Journal of Finance & Economics Research - Volume 10, Issue 2 2025
By Sitara Bibi, Amna Noor, Zahra Batool
10.20547/jfer2510202
Keywords: Board Busyness, Firm Performance, Risk-Taking Behavior, Banking industry Pakistan
This research paper explores the determinant trade-off between director reputation and overload (busyness) and its systematic risk implication and performance of banks in the weak institutional environment by exploring a novelty unique aspect of Pakistan. Based on panel data of 27 commercial banks between 2018 and 2024 (189 observations), we use fixed-effects regression models to investigate how the nature of busyness (senior outside roles), busyness level (total directorships) and education and financial expertise of directors affect them.

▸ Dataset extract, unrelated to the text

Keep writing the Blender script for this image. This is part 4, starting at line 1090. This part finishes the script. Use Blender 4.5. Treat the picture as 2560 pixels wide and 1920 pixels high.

The results provide a more complex picture: the multiple-board seats relationship (the degree of busyness) proves bank performance and a reduction of risk- this finding supports the reputation hypothesis, whereas the senior extraneous position relationship (the character of busyness) indicates no significant effect. Most importantly, more-educated directors who are more likely to have financial expertise are busier and enhance performance, even though its relationship with risk is complex. The analysis will offer useful information on the attainment of Pakistan governance reform of 2017 that lowered directorship limits. Our findings provide key considerations in terms of regulators pondering over tiered directorship limits and differentiated governance rules, especially Islamic banks, to maximize the effectiveness of the board and to maintain financial stability.